Your instructions: Copy exactly the lines from the one containing "Build this scene" to the one containing "COL=scene.collection", both lines included, and nothing else.

/---

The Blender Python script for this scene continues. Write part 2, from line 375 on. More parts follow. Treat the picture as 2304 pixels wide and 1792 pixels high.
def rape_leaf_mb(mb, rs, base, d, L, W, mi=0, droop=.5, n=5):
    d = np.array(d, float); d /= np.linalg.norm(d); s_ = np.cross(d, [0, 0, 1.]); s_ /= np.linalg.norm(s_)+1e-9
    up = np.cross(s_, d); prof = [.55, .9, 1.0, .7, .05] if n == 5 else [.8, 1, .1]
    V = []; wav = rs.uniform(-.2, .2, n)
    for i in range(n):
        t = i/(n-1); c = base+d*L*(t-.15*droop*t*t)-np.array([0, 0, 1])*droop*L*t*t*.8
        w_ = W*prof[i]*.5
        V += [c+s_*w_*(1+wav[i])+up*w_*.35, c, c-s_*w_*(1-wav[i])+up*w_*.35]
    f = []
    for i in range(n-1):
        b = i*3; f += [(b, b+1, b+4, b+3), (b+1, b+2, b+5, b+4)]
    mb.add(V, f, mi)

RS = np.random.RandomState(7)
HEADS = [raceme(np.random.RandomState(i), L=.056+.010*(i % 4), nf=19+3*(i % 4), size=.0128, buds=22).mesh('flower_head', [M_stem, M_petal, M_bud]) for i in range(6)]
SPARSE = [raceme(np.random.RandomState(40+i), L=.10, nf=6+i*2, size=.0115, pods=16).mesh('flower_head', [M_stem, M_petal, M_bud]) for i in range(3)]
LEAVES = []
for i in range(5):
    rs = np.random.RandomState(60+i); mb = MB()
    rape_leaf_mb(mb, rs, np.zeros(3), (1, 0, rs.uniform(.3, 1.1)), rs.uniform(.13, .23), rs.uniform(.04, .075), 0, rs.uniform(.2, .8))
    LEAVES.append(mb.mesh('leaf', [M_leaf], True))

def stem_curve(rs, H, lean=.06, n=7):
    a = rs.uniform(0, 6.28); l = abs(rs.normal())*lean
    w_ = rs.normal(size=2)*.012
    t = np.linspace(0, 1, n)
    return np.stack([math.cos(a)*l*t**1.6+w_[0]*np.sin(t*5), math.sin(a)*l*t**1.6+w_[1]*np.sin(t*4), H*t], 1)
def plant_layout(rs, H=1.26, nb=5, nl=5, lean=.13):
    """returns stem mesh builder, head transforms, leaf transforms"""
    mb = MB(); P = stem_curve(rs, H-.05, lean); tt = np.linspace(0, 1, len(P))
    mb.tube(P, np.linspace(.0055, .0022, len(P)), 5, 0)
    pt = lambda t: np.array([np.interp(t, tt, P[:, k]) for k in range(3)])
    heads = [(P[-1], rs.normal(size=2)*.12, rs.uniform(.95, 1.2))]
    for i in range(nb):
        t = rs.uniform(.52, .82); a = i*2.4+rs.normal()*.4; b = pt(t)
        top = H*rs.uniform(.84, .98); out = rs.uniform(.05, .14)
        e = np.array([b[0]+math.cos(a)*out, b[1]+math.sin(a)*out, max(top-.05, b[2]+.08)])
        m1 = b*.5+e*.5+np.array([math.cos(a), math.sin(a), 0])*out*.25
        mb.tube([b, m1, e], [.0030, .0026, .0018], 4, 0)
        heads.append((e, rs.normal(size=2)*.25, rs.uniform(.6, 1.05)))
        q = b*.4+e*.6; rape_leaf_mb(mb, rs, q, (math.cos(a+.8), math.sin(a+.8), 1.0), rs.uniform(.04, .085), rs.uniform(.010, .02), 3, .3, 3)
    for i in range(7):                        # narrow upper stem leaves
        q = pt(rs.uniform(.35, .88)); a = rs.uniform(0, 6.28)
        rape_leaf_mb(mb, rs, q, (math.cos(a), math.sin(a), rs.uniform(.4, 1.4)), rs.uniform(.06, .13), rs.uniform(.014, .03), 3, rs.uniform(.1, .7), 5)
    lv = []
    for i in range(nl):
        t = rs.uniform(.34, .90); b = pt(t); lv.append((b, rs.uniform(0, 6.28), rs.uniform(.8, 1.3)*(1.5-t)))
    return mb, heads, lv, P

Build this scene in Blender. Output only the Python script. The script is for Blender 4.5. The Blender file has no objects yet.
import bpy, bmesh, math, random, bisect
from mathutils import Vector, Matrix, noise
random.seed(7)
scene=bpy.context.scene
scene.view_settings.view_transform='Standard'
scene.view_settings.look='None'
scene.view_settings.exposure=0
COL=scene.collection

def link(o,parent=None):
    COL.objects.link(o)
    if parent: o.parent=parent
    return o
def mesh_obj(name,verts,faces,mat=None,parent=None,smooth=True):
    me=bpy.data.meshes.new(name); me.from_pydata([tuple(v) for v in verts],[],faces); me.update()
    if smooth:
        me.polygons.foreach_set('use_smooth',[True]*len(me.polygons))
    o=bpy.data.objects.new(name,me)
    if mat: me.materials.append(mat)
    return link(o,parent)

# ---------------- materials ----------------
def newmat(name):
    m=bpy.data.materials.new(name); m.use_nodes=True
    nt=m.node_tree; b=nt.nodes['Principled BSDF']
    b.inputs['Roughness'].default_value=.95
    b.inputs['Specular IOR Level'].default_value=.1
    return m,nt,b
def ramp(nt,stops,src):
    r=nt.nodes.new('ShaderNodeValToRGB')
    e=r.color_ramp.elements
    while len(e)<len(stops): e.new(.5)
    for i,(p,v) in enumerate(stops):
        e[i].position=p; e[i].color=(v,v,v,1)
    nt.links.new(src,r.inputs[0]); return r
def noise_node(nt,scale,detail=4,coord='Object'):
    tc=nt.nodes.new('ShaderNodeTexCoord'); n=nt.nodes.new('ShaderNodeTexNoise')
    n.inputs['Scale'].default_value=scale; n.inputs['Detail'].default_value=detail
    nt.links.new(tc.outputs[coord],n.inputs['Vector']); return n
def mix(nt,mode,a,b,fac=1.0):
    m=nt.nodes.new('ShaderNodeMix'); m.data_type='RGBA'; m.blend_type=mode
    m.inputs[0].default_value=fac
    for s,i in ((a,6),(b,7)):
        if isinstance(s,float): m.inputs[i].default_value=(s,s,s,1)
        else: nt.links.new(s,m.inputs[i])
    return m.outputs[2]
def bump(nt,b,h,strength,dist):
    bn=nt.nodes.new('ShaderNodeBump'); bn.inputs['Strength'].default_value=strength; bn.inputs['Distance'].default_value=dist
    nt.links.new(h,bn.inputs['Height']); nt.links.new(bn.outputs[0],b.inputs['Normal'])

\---

Answer to this task:
Build this scene in Blender. Output only the Python script. The script is for Blender 4.5. The Blender file has no objects yet.
import bpy, bmesh, math, random, bisect
from mathutils import Vector, Matrix, noise
random.seed(7)
scene=bpy.context.scene
scene.view_settings.view_transform='Standard'
scene.view_settings.look='None'
scene.view_settings.exposure=0
COL=scene.collection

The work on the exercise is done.